We want to bring a cross-cutting element across the work and four pillars of Vision 2030, and we’re discussing with Carlos on how best to do so.

What does it take for those partners who choose to work in Meaningful Work, for example, or Community Wellbeing, or the other Vision 2030 Pillars of Sustainable Planet and a Just World? What are their capacity needs and how can we support that so they become the strongest they could possibly be?

Programmatically, we’ll get behind whatever it is that they’re working on. The other key thing we’re looking at is ‘decolonising aid,’ and putting the decision-making in the hands of people directly impacted by aid and programmes. We look at how we can make the process more organic and locally led.

  1. What are your goals and plans heading into 2023?

Our Y Care vision is that every young person’s potential is fulfilled. It is about seeing young people as catalysts, but not as the sole thing that community development is relying on because that’s a huge amount of pressure to place on young people. They deserve the right to flourish in an environment that is supportive of them so they can be agents of change.

We are looking to establish further partnerships.
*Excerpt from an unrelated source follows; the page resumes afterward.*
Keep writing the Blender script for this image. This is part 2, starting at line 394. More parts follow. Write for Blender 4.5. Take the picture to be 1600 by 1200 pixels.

We just re-established work with YMCA Sierra Leone and YMCA Liberia. We are just starting with YMCA Zimbabwe, and we have ongoing work with YMCA Madagascar that we’ll continue for the next two years. We’d also like to establish key support structures for existing partners, new partners and the YMCA Area Alliances. We are open to and actively seeking to engage in dialogue with people to explore decolonisation and what locally led development really looks like.

We’re also asking ourselves the question, how can Y Care support humanitarian aid coordination? That is something we have specialised in and hope to be able to plan and serve the wider Y family going forward.

YMCA has had such a powerful impact across the world. It’s a real privilege to be able to serve the Y family in this way.